Leather Alternatives and Resale
One area where that’s already playing out is in conversations around leather, an increasingly hot topic as awareness of the material’s environmental impact and concerns about animal welfare grow (considerations that played into Prada’s decision to drop fur in 2019).
Other luxury labels are also working on the topic as the maturity of next-generation look-alike leather materials improves. Hermès is experimenting with a mushroom-based substitute, while earlier this month Gucci and Balenciaga owner Kering invested in lab-grown leather startup VitroLabs.
Prada is working on its own prototypes and researching scalability, but “the consumer is not ready,” Bertelli said. That’s holding the company back from scaling its experiments.
The executive is more bullish on the opportunity in resale. Prada is looking to use blockchain technology to track products after they are sold, creating opportunities for additional touchpoints with customers and an infrastructure to understand how products might end up getting a second or third life through resale platforms.

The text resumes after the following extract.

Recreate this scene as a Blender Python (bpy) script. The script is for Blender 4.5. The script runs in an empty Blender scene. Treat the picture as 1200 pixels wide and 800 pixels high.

“Absolutely I see it as an opportunity, and not something we should see as scary,” Bertelli said. “We’re working for tomorrow to be in contact with those customers that buy secondhand products, not just because we want to sell them certain products, but because we want to tell them the story of the brands that they’re buying.”
While Prada isn’t planning to launch a secondhand store in the near future, there is certainly potential for the company to do resale in its own way, he said, adding that it’s too early to say what that might look like and how much it might contribute to the company’s bottom line.
Fundamentally, Bertelli’s approach is pragmatic.
“If you want to ask me if capitalism is sustainable, the answer is definitely no,” Bertelli said. But “can we use the strength and dynamics of capitalism to engage and speed up the process of establishing a circular economy? Absolutely.”